WHAT IS ASKED: Reproduce precisely the lines of the listing below, starting with the line that contains "Model this scene" and stopping after the line that contains "scene.add(pinkLight);"; include nothing else.

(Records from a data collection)
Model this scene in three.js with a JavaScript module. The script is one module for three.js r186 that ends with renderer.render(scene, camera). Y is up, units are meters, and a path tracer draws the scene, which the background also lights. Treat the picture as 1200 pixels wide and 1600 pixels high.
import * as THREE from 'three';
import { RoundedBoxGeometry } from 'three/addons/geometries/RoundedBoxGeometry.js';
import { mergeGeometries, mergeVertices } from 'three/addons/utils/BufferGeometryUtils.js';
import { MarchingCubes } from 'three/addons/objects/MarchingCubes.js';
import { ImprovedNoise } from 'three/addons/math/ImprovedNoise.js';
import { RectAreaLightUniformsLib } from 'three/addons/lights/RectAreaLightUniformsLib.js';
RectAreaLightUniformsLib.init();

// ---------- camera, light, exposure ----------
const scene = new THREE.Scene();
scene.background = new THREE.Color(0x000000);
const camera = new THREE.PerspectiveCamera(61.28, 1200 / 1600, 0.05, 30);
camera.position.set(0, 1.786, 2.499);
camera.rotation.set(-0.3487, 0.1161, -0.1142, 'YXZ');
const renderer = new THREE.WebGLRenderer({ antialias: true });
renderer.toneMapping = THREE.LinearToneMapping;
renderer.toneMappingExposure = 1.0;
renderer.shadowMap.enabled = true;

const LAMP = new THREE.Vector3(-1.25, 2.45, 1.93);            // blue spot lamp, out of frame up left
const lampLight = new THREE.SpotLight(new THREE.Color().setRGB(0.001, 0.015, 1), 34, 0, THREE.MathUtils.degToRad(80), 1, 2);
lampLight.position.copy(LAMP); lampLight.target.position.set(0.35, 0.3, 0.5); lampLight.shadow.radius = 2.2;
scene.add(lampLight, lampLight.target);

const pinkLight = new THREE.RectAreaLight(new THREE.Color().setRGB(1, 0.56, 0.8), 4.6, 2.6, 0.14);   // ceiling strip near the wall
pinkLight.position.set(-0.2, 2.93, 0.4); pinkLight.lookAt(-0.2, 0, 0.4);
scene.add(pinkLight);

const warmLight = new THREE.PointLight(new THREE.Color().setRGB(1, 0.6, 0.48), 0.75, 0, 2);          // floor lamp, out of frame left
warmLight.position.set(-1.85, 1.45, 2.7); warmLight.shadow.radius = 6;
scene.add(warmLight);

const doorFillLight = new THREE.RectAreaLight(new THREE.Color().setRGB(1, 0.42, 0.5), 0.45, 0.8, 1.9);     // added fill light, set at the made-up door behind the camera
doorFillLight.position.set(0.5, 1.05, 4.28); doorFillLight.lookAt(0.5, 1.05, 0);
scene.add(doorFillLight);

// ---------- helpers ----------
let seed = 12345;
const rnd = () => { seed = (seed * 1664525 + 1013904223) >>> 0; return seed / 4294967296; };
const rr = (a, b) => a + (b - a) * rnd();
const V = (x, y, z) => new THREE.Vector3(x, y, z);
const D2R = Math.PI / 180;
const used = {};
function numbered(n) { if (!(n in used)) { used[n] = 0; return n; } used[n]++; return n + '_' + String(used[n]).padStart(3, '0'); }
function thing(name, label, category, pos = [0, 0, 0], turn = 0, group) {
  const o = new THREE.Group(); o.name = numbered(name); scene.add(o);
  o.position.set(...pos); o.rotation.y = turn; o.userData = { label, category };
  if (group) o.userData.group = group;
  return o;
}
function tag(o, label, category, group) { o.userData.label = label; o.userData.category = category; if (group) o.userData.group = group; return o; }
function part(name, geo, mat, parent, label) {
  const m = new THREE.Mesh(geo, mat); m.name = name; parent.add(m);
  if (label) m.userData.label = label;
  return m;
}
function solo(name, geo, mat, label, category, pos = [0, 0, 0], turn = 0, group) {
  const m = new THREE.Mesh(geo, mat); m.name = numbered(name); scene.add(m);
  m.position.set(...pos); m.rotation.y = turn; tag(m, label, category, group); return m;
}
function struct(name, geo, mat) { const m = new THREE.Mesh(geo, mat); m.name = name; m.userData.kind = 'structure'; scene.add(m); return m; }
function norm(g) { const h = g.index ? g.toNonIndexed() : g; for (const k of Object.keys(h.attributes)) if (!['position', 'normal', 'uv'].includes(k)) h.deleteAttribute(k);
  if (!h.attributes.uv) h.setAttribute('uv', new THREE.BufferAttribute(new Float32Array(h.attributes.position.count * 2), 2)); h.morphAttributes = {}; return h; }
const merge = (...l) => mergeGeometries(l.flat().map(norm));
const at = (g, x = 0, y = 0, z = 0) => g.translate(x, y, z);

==

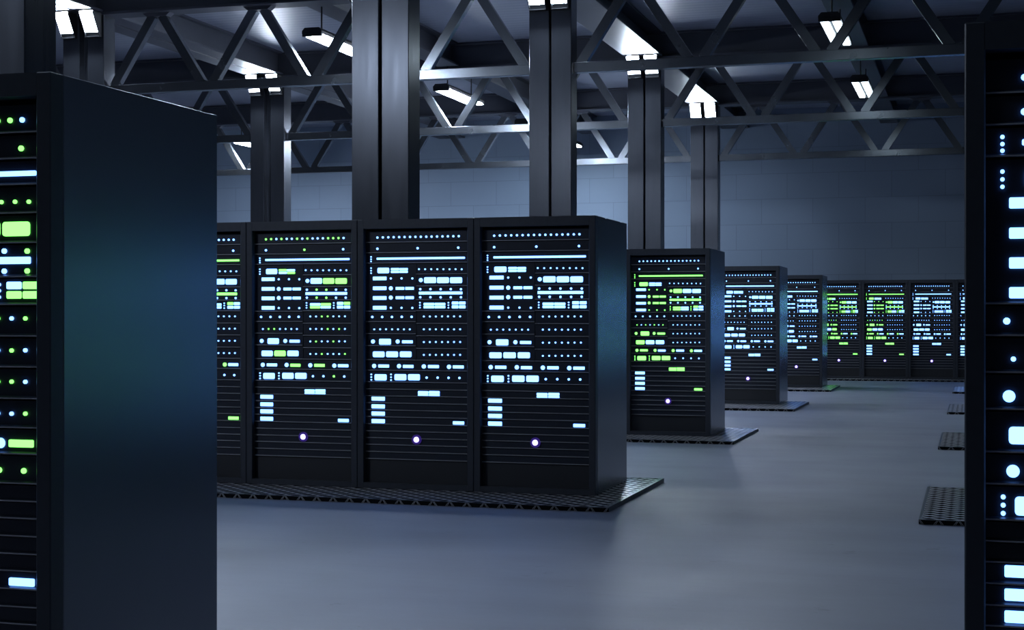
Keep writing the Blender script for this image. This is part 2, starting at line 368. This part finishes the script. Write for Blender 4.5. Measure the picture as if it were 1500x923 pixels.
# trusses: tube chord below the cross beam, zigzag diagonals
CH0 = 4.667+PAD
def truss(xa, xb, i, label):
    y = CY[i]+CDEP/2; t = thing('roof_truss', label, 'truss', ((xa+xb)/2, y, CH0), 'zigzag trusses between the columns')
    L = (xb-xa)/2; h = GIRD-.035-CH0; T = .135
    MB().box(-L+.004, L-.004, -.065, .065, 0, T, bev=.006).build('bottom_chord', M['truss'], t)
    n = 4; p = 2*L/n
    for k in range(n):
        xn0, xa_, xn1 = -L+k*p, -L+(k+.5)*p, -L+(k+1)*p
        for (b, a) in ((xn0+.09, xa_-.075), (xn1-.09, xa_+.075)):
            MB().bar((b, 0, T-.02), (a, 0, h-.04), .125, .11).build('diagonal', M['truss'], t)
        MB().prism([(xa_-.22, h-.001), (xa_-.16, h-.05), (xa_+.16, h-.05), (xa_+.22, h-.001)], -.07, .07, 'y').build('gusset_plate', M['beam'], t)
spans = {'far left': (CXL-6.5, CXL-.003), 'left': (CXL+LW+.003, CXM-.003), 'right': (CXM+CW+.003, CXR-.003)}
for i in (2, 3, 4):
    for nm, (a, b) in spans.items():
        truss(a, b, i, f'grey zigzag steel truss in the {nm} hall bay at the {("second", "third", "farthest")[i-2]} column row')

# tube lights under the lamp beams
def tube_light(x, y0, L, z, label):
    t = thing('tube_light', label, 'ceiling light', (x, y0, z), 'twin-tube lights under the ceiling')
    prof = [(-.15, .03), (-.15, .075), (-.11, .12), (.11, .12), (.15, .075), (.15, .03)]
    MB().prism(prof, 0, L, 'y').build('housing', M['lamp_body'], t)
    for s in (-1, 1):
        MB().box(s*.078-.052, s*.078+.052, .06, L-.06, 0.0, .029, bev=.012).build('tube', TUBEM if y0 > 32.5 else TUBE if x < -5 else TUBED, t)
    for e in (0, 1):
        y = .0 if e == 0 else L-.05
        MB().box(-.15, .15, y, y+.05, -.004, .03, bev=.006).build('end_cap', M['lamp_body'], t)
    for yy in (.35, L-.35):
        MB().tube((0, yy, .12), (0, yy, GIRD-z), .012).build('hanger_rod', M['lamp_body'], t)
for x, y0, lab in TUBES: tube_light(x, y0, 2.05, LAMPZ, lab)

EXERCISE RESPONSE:
Model this scene in three.js with a JavaScript module. The script is one module for three.js r186 that ends with renderer.render(scene, camera). Y is up, units are meters, and a path tracer draws the scene, which the background also lights. Treat the picture as 1200 pixels wide and 1600 pixels high.
import * as THREE from 'three';
import { RoundedBoxGeometry } from 'three/addons/geometries/RoundedBoxGeometry.js';
import { mergeGeometries, mergeVertices } from 'three/addons/utils/BufferGeometryUtils.js';
import { MarchingCubes } from 'three/addons/objects/MarchingCubes.js';
import { ImprovedNoise } from 'three/addons/math/ImprovedNoise.js';
import { RectAreaLightUniformsLib } from 'three/addons/lights/RectAreaLightUniformsLib.js';
RectAreaLightUniformsLib.init();

// ---------- camera, light, exposure ----------
const scene = new THREE.Scene();
scene.background = new THREE.Color(0x000000);
const camera = new THREE.PerspectiveCamera(61.28, 1200 / 1600, 0.05, 30);
camera.position.set(0, 1.786, 2.499);
camera.rotation.set(-0.3487, 0.1161, -0.1142, 'YXZ');
const renderer = new THREE.WebGLRenderer({ antialias: true });
renderer.toneMapping = THREE.LinearToneMapping;
renderer.toneMappingExposure = 1.0;
renderer.shadowMap.enabled = true;

const LAMP = new THREE.Vector3(-1.25, 2.45, 1.93);            // blue spot lamp, out of frame up left
const lampLight = new THREE.SpotLight(new THREE.Color().setRGB(0.001, 0.015, 1), 34, 0, THREE.MathUtils.degToRad(80), 1, 2);
lampLight.position.copy(LAMP); lampLight.target.position.set(0.35, 0.3, 0.5); lampLight.shadow.radius = 2.2;
scene.add(lampLight, lampLight.target);

const pinkLight = new THREE.RectAreaLight(new THREE.Color().setRGB(1, 0.56, 0.8), 4.6, 2.6, 0.14);   // ceiling strip near the wall
pinkLight.position.set(-0.2, 2.93, 0.4); pinkLight.lookAt(-0.2, 0, 0.4);
scene.add(pinkLight);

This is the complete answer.